The enterprise logic of distributed capitalism is the catalyst to change the nature of the economy. The transaction crisis has provided the seed bed into which distributed capitalism can be sown.

 

HOW WOULD SUFFOLK FIT INTO THE MODEL?

It is not readily seen how Suffolk would fit into this model. On the one hand, Suffolk lacks a core Creative Class – which is essential to leverage the full benefits of the paradigm shift – to drive the transformation of the economy. The continued predominance of the Country Dweller lifestyle tribe acts as a social drag that ensures that Suffolk is a laggard rather than a leader of social and economic change.

 

However, this is changing, and there are reasons to expect that it might change significantly out to 2020. The impending development of the University Campus, the migration of the Creative Class from London and the South East, and the development of Suffolk – particularly Ipswich – as a creative centre could be sufficient to kick-start the transformation necessary for the development of the Support Economy.

 

In this respect, Suffolk has a number of plus points. The work-force tends to have a relatively high degree of technical education, broadband connections are being rolled out as a matter of priority throughout the county – particularly to the more remote rural areas, and there is a general willingness in the SME sector to embrace technological change.

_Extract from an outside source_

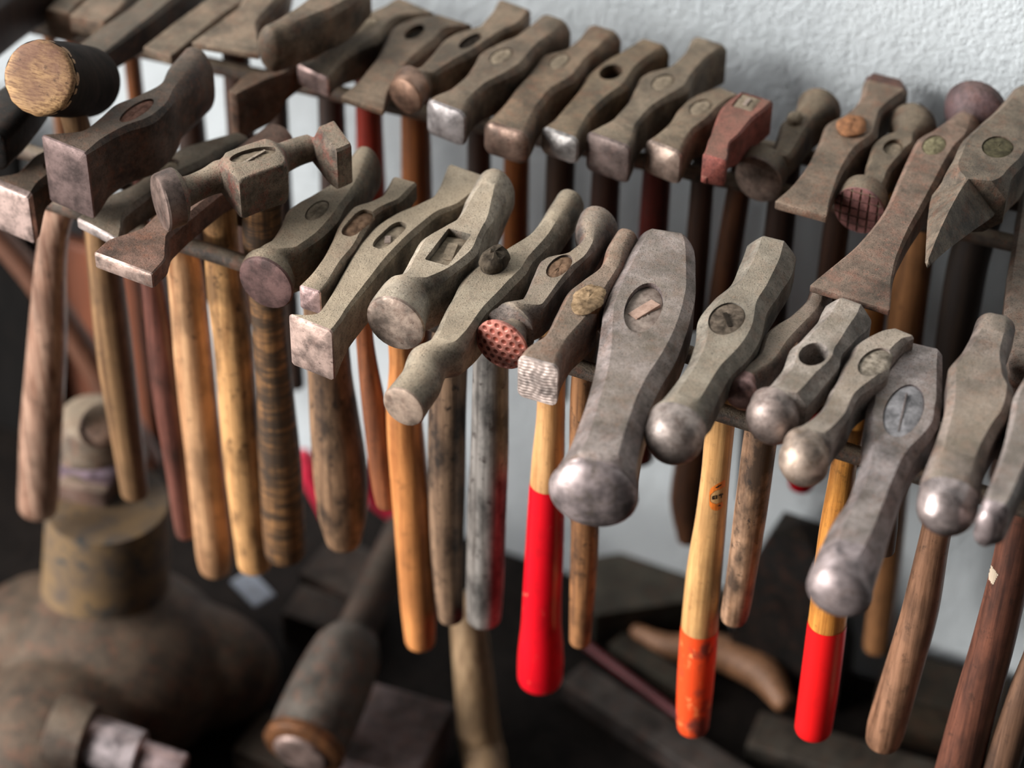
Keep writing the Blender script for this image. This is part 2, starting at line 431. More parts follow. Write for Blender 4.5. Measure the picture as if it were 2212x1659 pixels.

If the transformation were to start in Suffolk, it is quite likely to progress at a rapid rate.

 

Suffolk is ready for the transformation should it reach a critical mass to become established. The problem is that there are relatively few early adopters of new lifestyles. It may suffocate the transformation before it takes hold. This is the critical uncertainty facing Suffolk over the Support Economy – would enough people adopt it to give it the critical mass necessary for the new paradigms to take hold?